* WHAT TO DO
Quote, without change, all of the lines that follow.

* SOURCE DATA
______________________________
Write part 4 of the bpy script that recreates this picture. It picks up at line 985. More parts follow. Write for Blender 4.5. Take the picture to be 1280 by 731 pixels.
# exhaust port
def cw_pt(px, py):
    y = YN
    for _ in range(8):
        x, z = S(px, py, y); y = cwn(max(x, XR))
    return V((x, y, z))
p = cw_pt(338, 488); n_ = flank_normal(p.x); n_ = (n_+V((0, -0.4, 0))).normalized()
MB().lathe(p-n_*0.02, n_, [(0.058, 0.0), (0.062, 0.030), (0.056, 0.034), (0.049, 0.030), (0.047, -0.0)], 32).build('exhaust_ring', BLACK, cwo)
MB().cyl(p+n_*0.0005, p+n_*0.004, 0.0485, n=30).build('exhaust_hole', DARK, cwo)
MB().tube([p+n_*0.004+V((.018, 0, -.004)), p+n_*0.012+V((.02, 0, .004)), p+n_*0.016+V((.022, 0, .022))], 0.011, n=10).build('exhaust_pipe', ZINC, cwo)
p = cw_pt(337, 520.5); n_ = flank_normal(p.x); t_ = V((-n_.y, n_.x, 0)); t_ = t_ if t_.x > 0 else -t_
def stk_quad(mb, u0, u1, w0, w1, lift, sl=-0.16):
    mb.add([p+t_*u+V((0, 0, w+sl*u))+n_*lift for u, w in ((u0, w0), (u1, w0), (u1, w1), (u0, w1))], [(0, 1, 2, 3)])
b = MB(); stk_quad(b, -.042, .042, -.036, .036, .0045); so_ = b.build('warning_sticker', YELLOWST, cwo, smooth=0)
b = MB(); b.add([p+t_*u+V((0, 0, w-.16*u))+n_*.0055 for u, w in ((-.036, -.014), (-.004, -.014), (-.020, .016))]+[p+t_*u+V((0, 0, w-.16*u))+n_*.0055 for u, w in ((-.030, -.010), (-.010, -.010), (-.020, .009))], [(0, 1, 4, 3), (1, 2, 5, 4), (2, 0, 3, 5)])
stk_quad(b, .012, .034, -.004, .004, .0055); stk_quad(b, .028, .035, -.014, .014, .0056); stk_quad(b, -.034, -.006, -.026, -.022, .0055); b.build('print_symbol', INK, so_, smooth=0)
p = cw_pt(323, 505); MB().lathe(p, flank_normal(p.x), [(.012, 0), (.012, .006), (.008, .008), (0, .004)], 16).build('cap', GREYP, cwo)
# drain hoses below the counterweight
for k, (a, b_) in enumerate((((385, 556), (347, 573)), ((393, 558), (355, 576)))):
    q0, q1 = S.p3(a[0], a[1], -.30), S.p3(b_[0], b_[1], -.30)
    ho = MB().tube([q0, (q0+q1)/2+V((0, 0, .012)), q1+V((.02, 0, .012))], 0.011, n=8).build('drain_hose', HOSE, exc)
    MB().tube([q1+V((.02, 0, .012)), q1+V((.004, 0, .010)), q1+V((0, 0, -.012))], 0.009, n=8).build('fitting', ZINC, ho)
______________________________
* WRITTEN RESPONSE
Write part 4 of the bpy script that recreates this picture. It picks up at line 985. More parts follow. Write for Blender 4.5. Take the picture to be 1280 by 731 pixels.
# exhaust port
def cw_pt(px, py):
    y = YN
    for _ in range(8):
        x, z = S(px, py, y); y = cwn(max(x, XR))
    return V((x, y, z))
p = cw_pt(338, 488); n_ = flank_normal(p.x); n_ = (n_+V((0, -0.4, 0))).normalized()
MB().lathe(p-n_*0.02, n_, [(0.058, 0.0), (0.062, 0.030), (0.056, 0.034), (0.049, 0.030), (0.047, -0.0)], 32).build('exhaust_ring', BLACK, cwo)
MB().cyl(p+n_*0.0005, p+n_*0.004, 0.0485, n=30).build('exhaust_hole', DARK, cwo)
MB().tube([p+n_*0.004+V((.018, 0, -.004)), p+n_*0.012+V((.02, 0, .004)), p+n_*0.016+V((.022, 0, .022))], 0.011, n=10).build('exhaust_pipe', ZINC, cwo)
p = cw_pt(337, 520.5); n_ = flank_normal(p.x); t_ = V((-n_.y, n_.x, 0)); t_ = t_ if t_.x > 0 else -t_
def stk_quad(mb, u0, u1, w0, w1, lift, sl=-0.16):
    mb.add([p+t_*u+V((0, 0, w+sl*u))+n_*lift for u, w in ((u0, w0), (u1, w0), (u1, w1), (u0, w1))], [(0, 1, 2, 3)])
b = MB(); stk_quad(b, -.042, .042, -.036, .036, .0045); so_ = b.build('warning_sticker', YELLOWST, cwo, smooth=0)
b = MB(); b.add([p+t_*u+V((0, 0, w-.16*u))+n_*.0055 for u, w in ((-.036, -.014), (-.004, -.014), (-.020, .016))]+[p+t_*u+V((0, 0, w-.16*u))+n_*.0055 for u, w in ((-.030, -.010), (-.010, -.010), (-.020, .009))], [(0, 1, 4, 3), (1, 2, 5, 4), (2, 0, 3, 5)])
stk_quad(b, .012, .034, -.004, .004, .0055); stk_quad(b, .028, .035, -.014, .014, .0056); stk_quad(b, -.034, -.006, -.026, -.022, .0055); b.build('print_symbol', INK, so_, smooth=0)
p = cw_pt(323, 505); MB().lathe(p, flank_normal(p.x), [(.012, 0), (.012, .006), (.008, .008), (0, .004)], 16).build('cap', GREYP, cwo)
# drain hoses below the counterweight
for k, (a, b_) in enumerate((((385, 556), (347, 573)), ((393, 558), (355, 576)))):
    q0, q1 = S.p3(a[0], a[1], -.30), S.p3(b_[0], b_[1], -.30)
    ho = MB().tube([q0, (q0+q1)/2+V((0, 0, .012)), q1+V((.02, 0, .012))], 0.011, n=8).build('drain_hose', HOSE, exc)
    MB().tube([q1+V((.02, 0, .012)), q1+V((.004, 0, .010)), q1+V((0, 0, -.012))], 0.009, n=8).build('fitting', ZINC, ho)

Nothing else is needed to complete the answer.